PROBLEM: Repeat the listing below in full, exactly as it stands.
Start of GIVEN DATA
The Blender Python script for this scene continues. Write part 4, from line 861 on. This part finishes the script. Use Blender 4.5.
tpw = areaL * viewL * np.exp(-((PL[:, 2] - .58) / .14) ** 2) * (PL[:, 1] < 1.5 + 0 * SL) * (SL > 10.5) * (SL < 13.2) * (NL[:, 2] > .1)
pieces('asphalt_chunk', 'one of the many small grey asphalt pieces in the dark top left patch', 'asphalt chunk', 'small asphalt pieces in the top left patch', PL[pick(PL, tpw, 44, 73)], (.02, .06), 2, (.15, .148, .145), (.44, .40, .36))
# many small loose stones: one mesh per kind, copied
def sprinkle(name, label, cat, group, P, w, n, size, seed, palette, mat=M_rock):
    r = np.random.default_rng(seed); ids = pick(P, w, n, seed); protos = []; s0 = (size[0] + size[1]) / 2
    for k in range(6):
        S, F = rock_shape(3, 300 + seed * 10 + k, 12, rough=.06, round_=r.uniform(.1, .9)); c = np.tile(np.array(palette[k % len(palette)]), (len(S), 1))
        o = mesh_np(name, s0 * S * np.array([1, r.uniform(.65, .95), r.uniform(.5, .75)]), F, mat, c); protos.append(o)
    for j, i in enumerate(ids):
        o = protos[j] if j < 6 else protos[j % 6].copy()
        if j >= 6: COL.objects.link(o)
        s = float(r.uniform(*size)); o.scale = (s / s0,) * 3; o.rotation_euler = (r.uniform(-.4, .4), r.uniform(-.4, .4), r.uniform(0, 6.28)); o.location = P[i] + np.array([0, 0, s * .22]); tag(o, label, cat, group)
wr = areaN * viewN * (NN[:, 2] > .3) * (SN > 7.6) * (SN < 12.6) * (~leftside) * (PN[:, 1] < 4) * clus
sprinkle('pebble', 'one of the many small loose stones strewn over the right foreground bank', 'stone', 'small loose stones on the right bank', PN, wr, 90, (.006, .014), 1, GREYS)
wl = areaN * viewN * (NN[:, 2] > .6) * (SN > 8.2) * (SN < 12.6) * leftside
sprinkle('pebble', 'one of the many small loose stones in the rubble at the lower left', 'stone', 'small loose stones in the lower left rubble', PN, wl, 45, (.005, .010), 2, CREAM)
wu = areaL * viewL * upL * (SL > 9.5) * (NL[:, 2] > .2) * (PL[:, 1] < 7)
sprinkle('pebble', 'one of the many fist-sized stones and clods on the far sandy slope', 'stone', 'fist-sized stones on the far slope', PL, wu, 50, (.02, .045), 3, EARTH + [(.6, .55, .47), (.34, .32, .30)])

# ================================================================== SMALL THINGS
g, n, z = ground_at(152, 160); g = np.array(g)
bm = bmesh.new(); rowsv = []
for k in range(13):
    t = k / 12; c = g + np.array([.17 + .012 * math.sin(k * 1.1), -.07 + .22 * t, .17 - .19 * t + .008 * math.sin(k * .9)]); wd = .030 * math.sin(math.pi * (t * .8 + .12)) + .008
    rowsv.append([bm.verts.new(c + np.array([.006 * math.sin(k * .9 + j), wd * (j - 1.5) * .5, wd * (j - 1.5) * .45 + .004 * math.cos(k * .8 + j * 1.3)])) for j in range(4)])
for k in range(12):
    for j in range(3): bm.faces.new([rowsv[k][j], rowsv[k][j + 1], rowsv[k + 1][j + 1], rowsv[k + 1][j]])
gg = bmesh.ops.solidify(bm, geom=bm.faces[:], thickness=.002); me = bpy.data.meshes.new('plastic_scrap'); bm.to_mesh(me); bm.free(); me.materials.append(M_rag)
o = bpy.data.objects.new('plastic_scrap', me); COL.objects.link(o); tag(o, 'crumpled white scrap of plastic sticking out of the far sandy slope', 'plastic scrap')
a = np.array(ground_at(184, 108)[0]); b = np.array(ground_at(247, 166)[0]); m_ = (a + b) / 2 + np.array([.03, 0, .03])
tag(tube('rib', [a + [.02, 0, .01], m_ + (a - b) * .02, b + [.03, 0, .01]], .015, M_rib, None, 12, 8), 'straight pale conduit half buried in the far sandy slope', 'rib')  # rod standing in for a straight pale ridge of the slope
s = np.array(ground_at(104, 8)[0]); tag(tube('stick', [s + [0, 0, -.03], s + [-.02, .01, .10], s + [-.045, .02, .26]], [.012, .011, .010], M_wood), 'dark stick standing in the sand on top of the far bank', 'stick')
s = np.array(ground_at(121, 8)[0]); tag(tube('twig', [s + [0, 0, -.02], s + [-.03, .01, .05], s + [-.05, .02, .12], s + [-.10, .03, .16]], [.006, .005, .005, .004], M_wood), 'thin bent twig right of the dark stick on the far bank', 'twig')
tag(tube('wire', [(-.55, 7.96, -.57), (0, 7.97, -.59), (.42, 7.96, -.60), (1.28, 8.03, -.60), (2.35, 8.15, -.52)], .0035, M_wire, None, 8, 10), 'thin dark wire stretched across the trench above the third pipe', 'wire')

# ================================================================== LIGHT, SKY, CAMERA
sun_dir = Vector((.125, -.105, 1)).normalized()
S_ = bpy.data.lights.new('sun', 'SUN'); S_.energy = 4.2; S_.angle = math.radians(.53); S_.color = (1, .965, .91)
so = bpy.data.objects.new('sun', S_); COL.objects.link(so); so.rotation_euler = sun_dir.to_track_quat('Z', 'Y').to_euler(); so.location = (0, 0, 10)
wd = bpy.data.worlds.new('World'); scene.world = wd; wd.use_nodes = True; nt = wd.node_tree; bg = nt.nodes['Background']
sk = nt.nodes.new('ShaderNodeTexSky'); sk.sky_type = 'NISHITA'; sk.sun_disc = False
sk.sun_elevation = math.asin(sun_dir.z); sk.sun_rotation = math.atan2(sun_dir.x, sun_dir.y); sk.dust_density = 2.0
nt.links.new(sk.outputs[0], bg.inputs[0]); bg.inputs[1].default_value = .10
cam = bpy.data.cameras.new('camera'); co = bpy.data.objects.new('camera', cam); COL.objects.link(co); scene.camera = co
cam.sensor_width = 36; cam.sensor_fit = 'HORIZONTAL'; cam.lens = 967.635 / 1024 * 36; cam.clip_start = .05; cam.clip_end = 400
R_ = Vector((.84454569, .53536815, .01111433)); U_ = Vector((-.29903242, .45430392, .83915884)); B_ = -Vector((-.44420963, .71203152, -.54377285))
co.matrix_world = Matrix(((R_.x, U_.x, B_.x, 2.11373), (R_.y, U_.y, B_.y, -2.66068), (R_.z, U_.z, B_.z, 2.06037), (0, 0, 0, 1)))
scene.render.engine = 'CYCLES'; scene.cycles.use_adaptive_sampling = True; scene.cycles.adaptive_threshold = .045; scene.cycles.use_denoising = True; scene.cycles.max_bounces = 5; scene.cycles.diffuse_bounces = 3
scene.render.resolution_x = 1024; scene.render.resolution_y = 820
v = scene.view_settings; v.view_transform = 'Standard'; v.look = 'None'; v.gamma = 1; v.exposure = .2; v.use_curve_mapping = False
End of GIVEN DATA
WRITTEN ANSWER:
The Blender Python script for this scene continues. Write part 4, from line 861 on. This part finishes the script. Use Blender 4.5.
tpw = areaL * viewL * np.exp(-((PL[:, 2] - .58) / .14) ** 2) * (PL[:, 1] < 1.5 + 0 * SL) * (SL > 10.5) * (SL < 13.2) * (NL[:, 2] > .1)
pieces('asphalt_chunk', 'one of the many small grey asphalt pieces in the dark top left patch', 'asphalt chunk', 'small asphalt pieces in the top left patch', PL[pick(PL, tpw, 44, 73)], (.02, .06), 2, (.15, .148, .145), (.44, .40, .36))
# many small loose stones: one mesh per kind, copied
def sprinkle(name, label, cat, group, P, w, n, size, seed, palette, mat=M_rock):
    r = np.random.default_rng(seed); ids = pick(P, w, n, seed); protos = []; s0 = (size[0] + size[1]) / 2
    for k in range(6):
        S, F = rock_shape(3, 300 + seed * 10 + k, 12, rough=.06, round_=r.uniform(.1, .9)); c = np.tile(np.array(palette[k % len(palette)]), (len(S), 1))
        o = mesh_np(name, s0 * S * np.array([1, r.uniform(.65, .95), r.uniform(.5, .75)]), F, mat, c); protos.append(o)
    for j, i in enumerate(ids):
        o = protos[j] if j < 6 else protos[j % 6].copy()
        if j >= 6: COL.objects.link(o)
        s = float(r.uniform(*size)); o.scale = (s / s0,) * 3; o.rotation_euler = (r.uniform(-.4, .4), r.uniform(-.4, .4), r.uniform(0, 6.28)); o.location = P[i] + np.array([0, 0, s * .22]); tag(o, label, cat, group)
wr = areaN * viewN * (NN[:, 2] > .3) * (SN > 7.6) * (SN < 12.6) * (~leftside) * (PN[:, 1] < 4) * clus
sprinkle('pebble', 'one of the many small loose stones strewn over the right foreground bank', 'stone', 'small loose stones on the right bank', PN, wr, 90, (.006, .014), 1, GREYS)
wl = areaN * viewN * (NN[:, 2] > .6) * (SN > 8.2) * (SN < 12.6) * leftside
sprinkle('pebble', 'one of the many small loose stones in the rubble at the lower left', 'stone', 'small loose stones in the lower left rubble', PN, wl, 45, (.005, .010), 2, CREAM)
wu = areaL * viewL * upL * (SL > 9.5) * (NL[:, 2] > .2) * (PL[:, 1] < 7)
sprinkle('pebble', 'one of the many fist-sized stones and clods on the far sandy slope', 'stone', 'fist-sized stones on the far slope', PL, wu, 50, (.02, .045), 3, EARTH + [(.6, .55, .47), (.34, .32, .30)])

# ================================================================== SMALL THINGS
g, n, z = ground_at(152, 160); g = np.array(g)
bm = bmesh.new(); rowsv = []
for k in range(13):
    t = k / 12; c = g + np.array([.17 + .012 * math.sin(k * 1.1), -.07 + .22 * t, .17 - .19 * t + .008 * math.sin(k * .9)]); wd = .030 * math.sin(math.pi * (t * .8 + .12)) + .008
    rowsv.append([bm.verts.new(c + np.array([.006 * math.sin(k * .9 + j), wd * (j - 1.5) * .5, wd * (j - 1.5) * .45 + .004 * math.cos(k * .8 + j * 1.3)])) for j in range(4)])
for k in range(12):
    for j in range(3): bm.faces.new([rowsv[k][j], rowsv[k][j + 1], rowsv[k + 1][j + 1], rowsv[k + 1][j]])
gg = bmesh.ops.solidify(bm, geom=bm.faces[:], thickness=.002); me = bpy.data.meshes.new('plastic_scrap'); bm.to_mesh(me); bm.free(); me.materials.append(M_rag)
o = bpy.data.objects.new('plastic_scrap', me); COL.objects.link(o); tag(o, 'crumpled white scrap of plastic sticking out of the far sandy slope', 'plastic scrap')
a = np.array(ground_at(184, 108)[0]); b = np.array(ground_at(247, 166)[0]); m_ = (a + b) / 2 + np.array([.03, 0, .03])
tag(tube('rib', [a + [.02, 0, .01], m_ + (a - b) * .02, b + [.03, 0, .01]], .015, M_rib, None, 12, 8), 'straight pale conduit half buried in the far sandy slope', 'rib')  # rod standing in for a straight pale ridge of the slope
s = np.array(ground_at(104, 8)[0]); tag(tube('stick', [s + [0, 0, -.03], s + [-.02, .01, .10], s + [-.045, .02, .26]], [.012, .011, .010], M_wood), 'dark stick standing in the sand on top of the far bank', 'stick')
s = np.array(ground_at(121, 8)[0]); tag(tube('twig', [s + [0, 0, -.02], s + [-.03, .01, .05], s + [-.05, .02, .12], s + [-.10, .03, .16]], [.006, .005, .005, .004], M_wood), 'thin bent twig right of the dark stick on the far bank', 'twig')
tag(tube('wire', [(-.55, 7.96, -.57), (0, 7.97, -.59), (.42, 7.96, -.60), (1.28, 8.03, -.60), (2.35, 8.15, -.52)], .0035, M_wire, None, 8, 10), 'thin dark wire stretched across the trench above the third pipe', 'wire')

# ================================================================== LIGHT, SKY, CAMERA
sun_dir = Vector((.125, -.105, 1)).normalized()
S_ = bpy.data.lights.new('sun', 'SUN'); S_.energy = 4.2; S_.angle = math.radians(.53); S_.color = (1, .965, .91)
so = bpy.data.objects.new('sun', S_); COL.objects.link(so); so.rotation_euler = sun_dir.to_track_quat('Z', 'Y').to_euler(); so.location = (0, 0, 10)
wd = bpy.data.worlds.new('World'); scene.world = wd; wd.use_nodes = True; nt = wd.node_tree; bg = nt.nodes['Background']
sk = nt.nodes.new('ShaderNodeTexSky'); sk.sky_type = 'NISHITA'; sk.sun_disc = False
sk.sun_elevation = math.asin(sun_dir.z); sk.sun_rotation = math.atan2(sun_dir.x, sun_dir.y); sk.dust_density = 2.0
nt.links.new(sk.outputs[0], bg.inputs[0]); bg.inputs[1].default_value = .10
cam = bpy.data.cameras.new('camera'); co = bpy.data.objects.new('camera', cam); COL.objects.link(co); scene.camera = co
cam.sensor_width = 36; cam.sensor_fit = 'HORIZONTAL'; cam.lens = 967.635 / 1024 * 36; cam.clip_start = .05; cam.clip_end = 400
R_ = Vector((.84454569, .53536815, .01111433)); U_ = Vector((-.29903242, .45430392, .83915884)); B_ = -Vector((-.44420963, .71203152, -.54377285))
co.matrix_world = Matrix(((R_.x, U_.x, B_.x, 2.11373), (R_.y, U_.y, B_.y, -2.66068), (R_.z, U_.z, B_.z, 2.06037), (0, 0, 0, 1)))
scene.render.engine = 'CYCLES'; scene.cycles.use_adaptive_sampling = True; scene.cycles.adaptive_threshold = .045; scene.cycles.use_denoising = True; scene.cycles.max_bounces = 5; scene.cycles.diffuse_bounces = 3
scene.render.resolution_x = 1024; scene.render.resolution_y = 820
v = scene.view_settings; v.view_transform = 'Standard'; v.look = 'None'; v.gamma = 1; v.exposure = .2; v.use_curve_mapping = False